#### Task to complete
Select every line holding the word "Blender" and copy it.

>> Start Records for processing

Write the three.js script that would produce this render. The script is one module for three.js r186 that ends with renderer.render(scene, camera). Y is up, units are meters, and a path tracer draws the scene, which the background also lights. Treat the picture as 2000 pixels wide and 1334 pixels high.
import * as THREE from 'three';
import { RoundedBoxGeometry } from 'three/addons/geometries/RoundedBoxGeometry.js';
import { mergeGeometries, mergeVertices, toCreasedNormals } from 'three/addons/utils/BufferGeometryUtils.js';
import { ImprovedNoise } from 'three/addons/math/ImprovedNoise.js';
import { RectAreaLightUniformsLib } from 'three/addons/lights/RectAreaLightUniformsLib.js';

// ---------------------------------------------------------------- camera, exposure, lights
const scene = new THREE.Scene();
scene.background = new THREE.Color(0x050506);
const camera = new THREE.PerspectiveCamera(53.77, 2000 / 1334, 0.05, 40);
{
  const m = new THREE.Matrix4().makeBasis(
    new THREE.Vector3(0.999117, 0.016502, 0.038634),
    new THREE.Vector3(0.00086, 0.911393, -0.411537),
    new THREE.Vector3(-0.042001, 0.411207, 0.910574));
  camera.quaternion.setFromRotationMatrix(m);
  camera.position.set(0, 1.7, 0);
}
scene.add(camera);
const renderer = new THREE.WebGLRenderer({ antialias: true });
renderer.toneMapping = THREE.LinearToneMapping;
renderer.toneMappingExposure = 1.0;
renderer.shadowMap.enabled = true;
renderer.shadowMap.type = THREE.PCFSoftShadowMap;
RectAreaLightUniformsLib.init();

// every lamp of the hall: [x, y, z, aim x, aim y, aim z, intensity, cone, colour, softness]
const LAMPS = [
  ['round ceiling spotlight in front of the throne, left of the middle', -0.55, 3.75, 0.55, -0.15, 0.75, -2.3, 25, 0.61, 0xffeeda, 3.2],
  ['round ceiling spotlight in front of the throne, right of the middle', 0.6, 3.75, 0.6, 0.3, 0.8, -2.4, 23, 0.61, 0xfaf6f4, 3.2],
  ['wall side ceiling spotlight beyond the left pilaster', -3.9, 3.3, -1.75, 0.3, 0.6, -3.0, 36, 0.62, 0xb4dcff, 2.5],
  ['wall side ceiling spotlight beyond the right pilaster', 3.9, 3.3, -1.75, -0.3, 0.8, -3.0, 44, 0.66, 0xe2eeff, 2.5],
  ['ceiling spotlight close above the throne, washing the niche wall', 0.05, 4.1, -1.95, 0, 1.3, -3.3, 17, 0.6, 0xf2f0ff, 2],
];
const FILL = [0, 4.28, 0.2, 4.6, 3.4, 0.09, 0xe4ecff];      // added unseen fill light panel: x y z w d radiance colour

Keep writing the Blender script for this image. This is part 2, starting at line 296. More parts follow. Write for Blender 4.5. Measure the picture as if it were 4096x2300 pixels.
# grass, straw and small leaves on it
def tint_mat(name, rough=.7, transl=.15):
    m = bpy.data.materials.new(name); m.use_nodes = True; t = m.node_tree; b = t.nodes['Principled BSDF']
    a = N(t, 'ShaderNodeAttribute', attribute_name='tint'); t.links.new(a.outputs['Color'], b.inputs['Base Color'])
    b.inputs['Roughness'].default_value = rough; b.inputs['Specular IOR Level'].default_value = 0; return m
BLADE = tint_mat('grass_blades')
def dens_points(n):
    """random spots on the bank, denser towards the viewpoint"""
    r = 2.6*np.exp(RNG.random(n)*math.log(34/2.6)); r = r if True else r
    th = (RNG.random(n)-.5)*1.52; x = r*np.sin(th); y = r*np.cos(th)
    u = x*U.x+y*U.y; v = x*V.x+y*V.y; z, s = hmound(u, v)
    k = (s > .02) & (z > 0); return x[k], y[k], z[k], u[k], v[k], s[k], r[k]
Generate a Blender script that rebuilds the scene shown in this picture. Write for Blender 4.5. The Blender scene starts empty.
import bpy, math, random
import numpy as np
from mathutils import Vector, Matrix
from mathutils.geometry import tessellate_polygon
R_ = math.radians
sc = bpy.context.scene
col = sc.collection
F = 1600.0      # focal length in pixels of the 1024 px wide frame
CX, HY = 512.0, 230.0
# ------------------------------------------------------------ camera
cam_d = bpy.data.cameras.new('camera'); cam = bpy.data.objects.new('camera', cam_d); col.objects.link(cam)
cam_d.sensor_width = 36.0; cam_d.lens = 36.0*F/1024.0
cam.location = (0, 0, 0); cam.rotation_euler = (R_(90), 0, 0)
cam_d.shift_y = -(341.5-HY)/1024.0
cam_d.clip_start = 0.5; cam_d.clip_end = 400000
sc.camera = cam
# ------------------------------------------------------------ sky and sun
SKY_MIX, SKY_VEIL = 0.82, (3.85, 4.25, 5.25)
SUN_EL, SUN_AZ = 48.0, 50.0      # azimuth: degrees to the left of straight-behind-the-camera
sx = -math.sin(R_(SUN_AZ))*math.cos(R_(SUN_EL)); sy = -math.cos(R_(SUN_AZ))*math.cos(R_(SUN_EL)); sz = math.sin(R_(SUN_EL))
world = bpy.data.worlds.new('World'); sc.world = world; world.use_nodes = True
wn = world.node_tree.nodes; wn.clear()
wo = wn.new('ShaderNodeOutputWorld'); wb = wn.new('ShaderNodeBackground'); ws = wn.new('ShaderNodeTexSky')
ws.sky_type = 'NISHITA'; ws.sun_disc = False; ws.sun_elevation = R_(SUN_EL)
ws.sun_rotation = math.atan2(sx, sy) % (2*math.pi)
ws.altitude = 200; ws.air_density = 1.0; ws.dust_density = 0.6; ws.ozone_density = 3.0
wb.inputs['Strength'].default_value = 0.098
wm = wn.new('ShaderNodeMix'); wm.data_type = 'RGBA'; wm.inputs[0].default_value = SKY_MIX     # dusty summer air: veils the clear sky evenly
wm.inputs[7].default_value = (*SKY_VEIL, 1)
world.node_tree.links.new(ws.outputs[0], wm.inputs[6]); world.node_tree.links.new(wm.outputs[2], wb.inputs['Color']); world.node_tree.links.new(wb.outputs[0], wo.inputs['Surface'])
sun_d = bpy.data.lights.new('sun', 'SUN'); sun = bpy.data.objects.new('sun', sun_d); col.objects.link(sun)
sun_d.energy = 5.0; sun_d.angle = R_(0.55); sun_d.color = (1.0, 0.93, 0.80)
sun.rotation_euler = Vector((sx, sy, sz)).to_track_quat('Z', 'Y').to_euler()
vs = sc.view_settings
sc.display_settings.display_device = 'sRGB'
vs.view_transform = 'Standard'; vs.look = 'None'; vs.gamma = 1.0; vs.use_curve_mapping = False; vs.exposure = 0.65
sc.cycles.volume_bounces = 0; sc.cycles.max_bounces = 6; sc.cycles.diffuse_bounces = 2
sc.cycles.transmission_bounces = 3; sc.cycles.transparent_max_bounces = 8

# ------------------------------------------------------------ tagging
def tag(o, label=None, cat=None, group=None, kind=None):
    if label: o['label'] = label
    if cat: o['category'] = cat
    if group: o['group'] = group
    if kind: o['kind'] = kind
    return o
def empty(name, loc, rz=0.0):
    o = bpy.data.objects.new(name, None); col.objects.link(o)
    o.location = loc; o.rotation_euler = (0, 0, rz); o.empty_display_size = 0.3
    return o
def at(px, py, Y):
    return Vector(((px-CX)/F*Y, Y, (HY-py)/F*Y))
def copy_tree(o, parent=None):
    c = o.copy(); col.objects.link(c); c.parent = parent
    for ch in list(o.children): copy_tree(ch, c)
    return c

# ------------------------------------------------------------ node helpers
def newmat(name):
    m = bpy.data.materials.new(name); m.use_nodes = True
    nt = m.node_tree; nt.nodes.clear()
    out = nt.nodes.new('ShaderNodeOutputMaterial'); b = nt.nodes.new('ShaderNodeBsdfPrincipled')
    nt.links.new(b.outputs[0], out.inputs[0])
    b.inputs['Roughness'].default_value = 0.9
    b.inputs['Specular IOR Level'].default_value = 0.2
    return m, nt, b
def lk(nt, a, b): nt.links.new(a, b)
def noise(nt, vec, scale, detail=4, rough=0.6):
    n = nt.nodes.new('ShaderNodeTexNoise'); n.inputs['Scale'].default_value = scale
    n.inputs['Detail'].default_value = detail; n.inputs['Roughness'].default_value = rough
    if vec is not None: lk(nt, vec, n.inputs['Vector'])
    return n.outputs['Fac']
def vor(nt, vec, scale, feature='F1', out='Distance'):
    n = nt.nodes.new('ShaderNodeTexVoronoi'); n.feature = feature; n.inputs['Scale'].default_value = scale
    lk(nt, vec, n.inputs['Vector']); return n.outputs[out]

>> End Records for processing

#### Full output
Keep writing the Blender script for this image. This is part 2, starting at line 296. More parts follow. Write for Blender 4.5. Measure the picture as if it were 4096x2300 pixels.
Generate a Blender script that rebuilds the scene shown in this picture. Write for Blender 4.5. The Blender scene starts empty.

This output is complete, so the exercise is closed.